= Task input =
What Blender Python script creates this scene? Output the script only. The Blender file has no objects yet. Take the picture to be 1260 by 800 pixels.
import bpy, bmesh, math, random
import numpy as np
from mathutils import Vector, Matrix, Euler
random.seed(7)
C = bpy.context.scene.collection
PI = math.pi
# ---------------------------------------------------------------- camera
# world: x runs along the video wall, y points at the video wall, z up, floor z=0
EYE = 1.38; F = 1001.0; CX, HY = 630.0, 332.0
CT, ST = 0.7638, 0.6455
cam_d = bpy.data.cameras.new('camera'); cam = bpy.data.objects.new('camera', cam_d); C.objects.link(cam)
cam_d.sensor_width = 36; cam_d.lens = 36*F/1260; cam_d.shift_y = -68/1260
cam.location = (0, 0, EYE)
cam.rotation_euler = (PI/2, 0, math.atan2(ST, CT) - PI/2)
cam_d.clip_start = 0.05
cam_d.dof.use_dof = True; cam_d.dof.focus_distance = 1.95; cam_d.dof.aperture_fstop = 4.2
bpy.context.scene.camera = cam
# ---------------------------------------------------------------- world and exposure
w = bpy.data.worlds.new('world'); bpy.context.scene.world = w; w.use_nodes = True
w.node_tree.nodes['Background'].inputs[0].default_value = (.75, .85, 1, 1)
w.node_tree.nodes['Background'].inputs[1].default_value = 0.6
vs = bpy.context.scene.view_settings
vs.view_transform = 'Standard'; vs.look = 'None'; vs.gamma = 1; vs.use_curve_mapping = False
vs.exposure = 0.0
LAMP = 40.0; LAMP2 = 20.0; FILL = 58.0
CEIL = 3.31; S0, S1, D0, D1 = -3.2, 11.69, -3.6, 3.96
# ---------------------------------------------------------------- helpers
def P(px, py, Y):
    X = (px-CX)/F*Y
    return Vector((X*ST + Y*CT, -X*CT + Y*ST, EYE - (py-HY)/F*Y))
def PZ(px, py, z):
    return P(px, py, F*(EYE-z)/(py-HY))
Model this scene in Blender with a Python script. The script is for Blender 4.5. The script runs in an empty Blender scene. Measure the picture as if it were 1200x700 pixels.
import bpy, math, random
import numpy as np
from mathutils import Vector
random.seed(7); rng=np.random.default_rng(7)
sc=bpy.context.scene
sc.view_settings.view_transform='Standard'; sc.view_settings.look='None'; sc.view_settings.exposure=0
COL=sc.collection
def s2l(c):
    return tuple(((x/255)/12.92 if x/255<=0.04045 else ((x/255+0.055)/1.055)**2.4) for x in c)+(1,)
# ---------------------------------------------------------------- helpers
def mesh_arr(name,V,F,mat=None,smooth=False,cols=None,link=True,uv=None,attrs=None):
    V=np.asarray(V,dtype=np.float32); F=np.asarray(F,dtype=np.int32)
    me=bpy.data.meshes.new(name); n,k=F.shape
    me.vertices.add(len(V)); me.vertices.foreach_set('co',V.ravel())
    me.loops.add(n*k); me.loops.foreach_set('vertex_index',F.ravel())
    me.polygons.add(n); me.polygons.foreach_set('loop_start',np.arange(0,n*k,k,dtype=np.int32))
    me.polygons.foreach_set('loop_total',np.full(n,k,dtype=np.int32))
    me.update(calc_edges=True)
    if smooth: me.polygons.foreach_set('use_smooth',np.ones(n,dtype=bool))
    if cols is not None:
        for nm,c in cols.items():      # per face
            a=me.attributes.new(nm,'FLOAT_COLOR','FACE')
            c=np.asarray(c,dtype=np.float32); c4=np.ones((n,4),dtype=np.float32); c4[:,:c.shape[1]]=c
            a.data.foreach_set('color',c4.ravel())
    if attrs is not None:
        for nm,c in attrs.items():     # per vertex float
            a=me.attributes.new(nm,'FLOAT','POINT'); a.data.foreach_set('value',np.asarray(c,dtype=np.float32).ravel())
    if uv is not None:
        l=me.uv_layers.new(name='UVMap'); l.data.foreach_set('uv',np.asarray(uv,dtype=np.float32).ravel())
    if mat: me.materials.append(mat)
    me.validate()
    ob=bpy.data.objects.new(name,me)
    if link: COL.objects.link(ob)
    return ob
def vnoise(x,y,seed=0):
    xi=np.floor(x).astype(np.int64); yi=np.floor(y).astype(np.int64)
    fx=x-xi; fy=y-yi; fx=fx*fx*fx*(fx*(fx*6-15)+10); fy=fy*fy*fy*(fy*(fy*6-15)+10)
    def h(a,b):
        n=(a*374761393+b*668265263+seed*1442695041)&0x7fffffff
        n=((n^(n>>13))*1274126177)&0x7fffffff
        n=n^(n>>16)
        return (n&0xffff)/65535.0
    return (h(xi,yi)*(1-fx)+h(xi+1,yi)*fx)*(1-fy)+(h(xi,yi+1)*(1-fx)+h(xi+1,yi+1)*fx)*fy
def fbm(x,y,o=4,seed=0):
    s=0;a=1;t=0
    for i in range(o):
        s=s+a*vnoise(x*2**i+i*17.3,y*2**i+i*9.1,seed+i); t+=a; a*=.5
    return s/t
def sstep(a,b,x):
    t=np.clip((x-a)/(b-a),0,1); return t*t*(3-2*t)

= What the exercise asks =
Each record must be returned exactly as it is written.

= Written solution =
What Blender Python script creates this scene? Output the script only. The Blender file has no objects yet. Take the picture to be 1260 by 800 pixels.
import bpy, bmesh, math, random
import numpy as np
from mathutils import Vector, Matrix, Euler
random.seed(7)
C = bpy.context.scene.collection
PI = math.pi
# ---------------------------------------------------------------- camera
# world: x runs along the video wall, y points at the video wall, z up, floor z=0
EYE = 1.38; F = 1001.0; CX, HY = 630.0, 332.0
CT, ST = 0.7638, 0.6455
cam_d = bpy.data.cameras.new('camera'); cam = bpy.data.objects.new('camera', cam_d); C.objects.link(cam)
cam_d.sensor_width = 36; cam_d.lens = 36*F/1260; cam_d.shift_y = -68/1260
cam.location = (0, 0, EYE)
cam.rotation_euler = (PI/2, 0, math.atan2(ST, CT) - PI/2)
cam_d.clip_start = 0.05
cam_d.dof.use_dof = True; cam_d.dof.focus_distance = 1.95; cam_d.dof.aperture_fstop = 4.2
bpy.context.scene.camera = cam
# ---------------------------------------------------------------- world and exposure
w = bpy.data.worlds.new('world'); bpy.context.scene.world = w; w.use_nodes = True
w.node_tree.nodes['Background'].inputs[0].default_value = (.75, .85, 1, 1)
w.node_tree.nodes['Background'].inputs[1].default_value = 0.6
vs = bpy.context.scene.view_settings
vs.view_transform = 'Standard'; vs.look = 'None'; vs.gamma = 1; vs.use_curve_mapping = False
vs.exposure = 0.0
LAMP = 40.0; LAMP2 = 20.0; FILL = 58.0
CEIL = 3.31; S0, S1, D0, D1 = -3.2, 11.69, -3.6, 3.96
# ---------------------------------------------------------------- helpers
def P(px, py, Y):
    X = (px-CX)/F*Y
    return Vector((X*ST + Y*CT, -X*CT + Y*ST, EYE - (py-HY)/F*Y))
def PZ(px, py, z):
    return P(px, py, F*(EYE-z)/(py-HY))
Model this scene in Blender with a Python script. The script is for Blender 4.5. The script runs in an empty Blender scene. Measure the picture as if it were 1200x700 pixels.
import bpy, math, random
import numpy as np
from mathutils import Vector
random.seed(7); rng=np.random.default_rng(7)
sc=bpy.context.scene
sc.view_settings.view_transform='Standard'; sc.view_settings.look='None'; sc.view_settings.exposure=0
COL=sc.collection
def s2l(c):
    return tuple(((x/255)/12.92 if x/255<=0.04045 else ((x/255+0.055)/1.055)**2.4) for x in c)+(1,)
# ---------------------------------------------------------------- helpers
def mesh_arr(name,V,F,mat=None,smooth=False,cols=None,link=True,uv=None,attrs=None):
    V=np.asarray(V,dtype=np.float32); F=np.asarray(F,dtype=np.int32)
    me=bpy.data.meshes.new(name); n,k=F.shape
    me.vertices.add(len(V)); me.vertices.foreach_set('co',V.ravel())
    me.loops.add(n*k); me.loops.foreach_set('vertex_index',F.ravel())
    me.polygons.add(n); me.polygons.foreach_set('loop_start',np.arange(0,n*k,k,dtype=np.int32))
    me.polygons.foreach_set('loop_total',np.full(n,k,dtype=np.int32))
    me.update(calc_edges=True)
    if smooth: me.polygons.foreach_set('use_smooth',np.ones(n,dtype=bool))
    if cols is not None:
        for nm,c in cols.items():      # per face
            a=me.attributes.new(nm,'FLOAT_COLOR','FACE')
            c=np.asarray(c,dtype=np.float32); c4=np.ones((n,4),dtype=np.float32); c4[:,:c.shape[1]]=c
            a.data.foreach_set('color',c4.ravel())
    if attrs is not None:
        for nm,c in attrs.items():     # per vertex float
            a=me.attributes.new(nm,'FLOAT','POINT'); a.data.foreach_set('value',np.asarray(c,dtype=np.float32).ravel())
    if uv is not None:
        l=me.uv_layers.new(name='UVMap'); l.data.foreach_set('uv',np.asarray(uv,dtype=np.float32).ravel())
    if mat: me.materials.append(mat)
    me.validate()
    ob=bpy.data.objects.new(name,me)
    if link: COL.objects.link(ob)
    return ob
def vnoise(x,y,seed=0):
    xi=np.floor(x).astype(np.int64); yi=np.floor(y).astype(np.int64)
    fx=x-xi; fy=y-yi; fx=fx*fx*fx*(fx*(fx*6-15)+10); fy=fy*fy*fy*(fy*(fy*6-15)+10)
    def h(a,b):
        n=(a*374761393+b*668265263+seed*1442695041)&0x7fffffff
        n=((n^(n>>13))*1274126177)&0x7fffffff
        n=n^(n>>16)
        return (n&0xffff)/65535.0
    return (h(xi,yi)*(1-fx)+h(xi+1,yi)*fx)*(1-fy)+(h(xi,yi+1)*(1-fx)+h(xi+1,yi+1)*fx)*fy
def fbm(x,y,o=4,seed=0):
    s=0;a=1;t=0
    for i in range(o):
        s=s+a*vnoise(x*2**i+i*17.3,y*2**i+i*9.1,seed+i); t+=a; a*=.5
    return s/t
def sstep(a,b,x):
    t=np.clip((x-a)/(b-a),0,1); return t*t*(3-2*t)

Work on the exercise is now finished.